Communities remaking food systems
At the core of the Food Dignity action research project is the work of five community-based organizations: Blue Mountain Associates, Dig Deep Farms, East New York Farms!, Feeding Laramie Valley, and Whole Community Project. Each site, as led by community leaders who agreed to be co-investigators in this project, includes dozens of community people who contribute dedication, time, experience, narratives and expertise on every conceivable aspect of sustainable food systems development for food security. The organizations share a commitment to addressing historical and present-day health disparities and economic and social oppression of all kinds. Each of them employs unique program strategies best suited to the various geographic and cultural environments in which they operate, and which served as the baseline source of information for the action research of the five-year Food Dignity project.
Graphic design by Monica Hargraves
Blue Mountain Associates
Wind River Indian Reservation, Wyoming
If I can do something to help my people, and to help other people understand Indian people better and to appreciate our culture, then I have done what my father asked me to do in 1969 when he asked me to come home to the reservation and help my people in whatever way I could. In the last 50 or 60 years of my life, with the assistance of other people, I have been able to make some changes.
— Dr. Virginia Sutter, Founder and Director
Blue Mountain Associates
Dig Deep Farms
Ashland-Cherryland, California
We found a way to grow carrots, to look people straight in the eye and say, “That’s good community policing.”
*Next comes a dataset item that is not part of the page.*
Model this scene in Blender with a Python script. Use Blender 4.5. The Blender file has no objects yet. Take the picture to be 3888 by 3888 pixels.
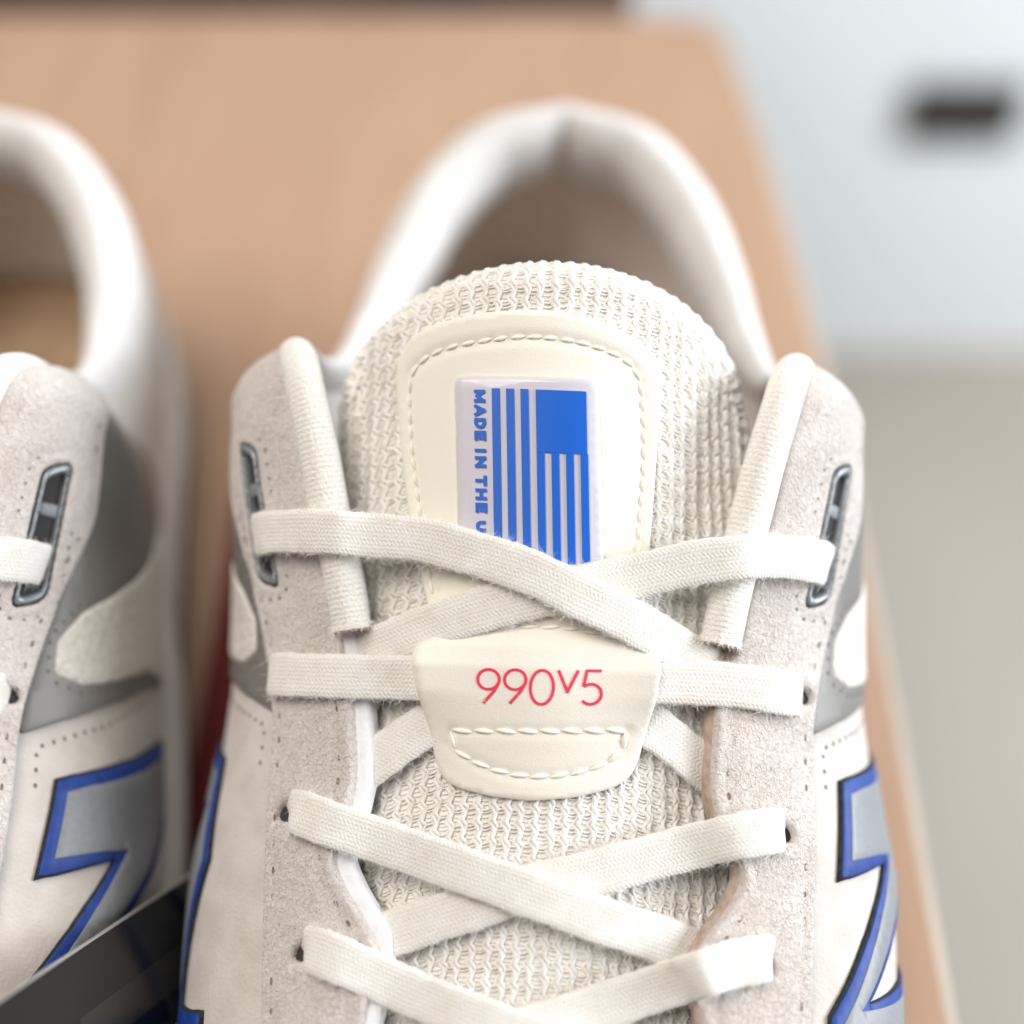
import bpy, math, random
import numpy as np
from mathutils import Vector, Matrix
from mathutils.geometry import delaunay_2d_cdt

random.seed(7)
rng = np.random.default_rng(7)
MM = 0.001
scene = bpy.context.scene
col = scene.collection

# ------------------------------------------------------------------ camera
PITCH = 50.0
CAM = (0.0, -144.6, 267.4)
cam_d = bpy.data.cameras.new("camera")
cam = bpy.data.objects.new("camera", cam_d)
col.objects.link(cam)
cam.location = [c * MM for c in CAM]
cam.rotation_euler = (math.radians(90 - PITCH), 0, 0)
cam_d.lens = 50
cam_d.sensor_width = 36
cam_d.clip_start = 0.005
cam_d.clip_end = 50
cam_d.dof.use_dof = True
cam_d.dof.focus_distance = 0.2235
cam_d.dof.aperture_fstop = 3.9
scene.camera = cam

# ------------------------------------------------------------------ light
world = bpy.data.worlds.new("World")
scene.world = world
world.use_nodes = True
bgn = world.node_tree.nodes["Background"]
bgn.inputs[0].default_value = (1.0, 0.93, 0.86, 1)
bgn.inputs[1].default_value = 0.10


def area_light(name, loc, target, size, power, color, size_y=None):
    d = bpy.data.lights.new(name, 'AREA')
    d.energy = power
    d.color = color
    d.size = size
    if size_y:
        d.shape = 'RECTANGLE'
        d.size_y = size_y
    o = bpy.data.objects.new(name, d)
    col.objects.link(o)
    o.location = loc
    v = Vector(target) - Vector(loc)
    o.rotation_euler = v.to_track_quat('-Z', 'Y').to_euler()
    return o


# a broad window to the right of the table and the ceiling lamps of the room
area_light("window_light", (0.96, 0.0, 0.33), (0, 0.10, 0.05), 0.8, 17, (0.88, 0.94, 1.0), 0.44)
area_light("ceiling_light", (-0.36, -0.04, 1.05), (0.0, 0.1, 0.0), 0.72, 9.8, (1.0, 0.935, 0.87))

scene.view_settings.view_transform = 'Standard'
scene.view_settings.look = 'None'
scene.view_settings.exposure = 0.15
scene.view_settings.gamma = 1.0
scene.view_settings.use_curve_mapping = False
scene.cycles.use_denoising = True
scene.cycles.max_bounces = 8
scene.cycles.transparent_max_bounces = 12


# ------------------------------------------------------------------ materials
class NT:
    """small helper to wire shader nodes"""

    def __init__(self, name):
        self.m = bpy.data.materials.new(name)
        self.m.use_nodes = True
        self.t = self.m.node_tree
        self.b = self.t.nodes["Principled BSDF"]

    def n(self, typ, **kw):
        nd = self.t.nodes.new(typ)
        for k, v in kw.items():
            if k.startswith("in_"):
                key = k[3:]
                key = int(key) if key.isdigit() else key.replace("_", " ")
                nd.inputs[key].default_value = v
            else:
                setattr(nd, k, v)
        return nd

    def l(self, a, b):
        self.t.links.new(a, b)

    def math(self, op, a, b=None, c=None):
        nd = self.n('ShaderNodeMath', operation=op)
        for i, v in enumerate((a, b, c)):
            if v is None:
                continue
            if isinstance(v, (int, float)):
                nd.inputs[i].default_value = v
            else:
                self.l(v, nd.inputs[i])
        return nd.outputs[0]

    def coord(self, which="Object", scale=(1, 1, 1), rot=(0, 0, 0)):
        tc = self.n('ShaderNodeTexCoord')
        mp = self.n('ShaderNodeMapping')
        mp.inputs['Scale'].default_value = scale
        mp.inputs['Rotation'].default_value = rot
        self.l(tc.outputs[which], mp.inputs[0])
        return mp.outputs[0]

    def noise(self, vec, scale, detail=2, rough=0.5, dist=0.0):
        nd = self.n('ShaderNodeTexNoise', in_Scale=scale, in_Detail=detail, in_Roughness=rough, in_Distortion=dist)
        self.l(vec, nd.inputs['Vector'])
        return nd.outputs['Fac']

    def ramp(self, fac, stops):
        nd = self.n('ShaderNodeValToRGB')
        e = nd.color_ramp.elements
        while len(e) < len(stops):
            e.new(0.5)
        for el, (p, c) in zip(e, stops):
            el.position = p
            el.color = (*c, 1)
        self.l(fac, nd.inputs[0])
        return nd.outputs[0]

    def bump(self, h, strength, dist):
        nd = self.n('ShaderNodeBump', in_Strength=strength, in_Distance=dist)
        self.l(h, nd.inputs['Height'])
        self.l(nd.outputs[0], self.b.inputs['Normal'])
        return nd

    def setp(self, **kw):
        for k, v in kw.items():
            key = k.replace("_", " ")
            if isinstance(v, tuple) and len(v) == 3:
                v = (*v, 1)
            self.b.inputs[key].default_value = v
        return self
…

— Marty Neideffer, Captain
Alameda County Sheriff’s Office and Deputy Sheriff’s Activities League
East
New York Farms!
Brooklyn, New York
While I don’t think we, or perhaps I, fully grasped the scope and benefits of the research component [of the Food Dignity project] at first, I believe we still saw value in getting support to capture and share our stories – with assurance that researchers would help us to answer the questions that mattered to us. We imagined these could help us in demonstrating the true value of our work to funders and potential funders, and in better understanding and articulating the impact of that work ourselves.
— Sarita Daftary-Steel
Former Director, East New York Farms!
Feeding Laramie Valley
Laramie, Wyoming
When Feeding Laramie Valley signed on as one of the community partners in the Food Dignity project, I was catapulted into an entire world of activists investing the very best of who they are, in service to understanding the truth of the way in which equity, justice, and access are kept out of reach, and to help create the means to not only remove barriers but to change the landscape on which lives are built. I may not have known at the beginning that this was the gathering we were being invited to, but I’ll never lose sight of the honor it ended up bestowing on all of us as a result of being part of it.
— Gayle M. Woodsum
Founder, Feeding Laramie Valley
Whole Community Project
Ithaca, New York
I believe food dignity is reflected in one’s ability to experience respect and equal access to means of knowledge, resources, authority, and power in order to influence and make informed decisions on all food-related issues–including the foods available for us to put on our own plates, what’s served in schools, or how zoning affects small-scale farm development.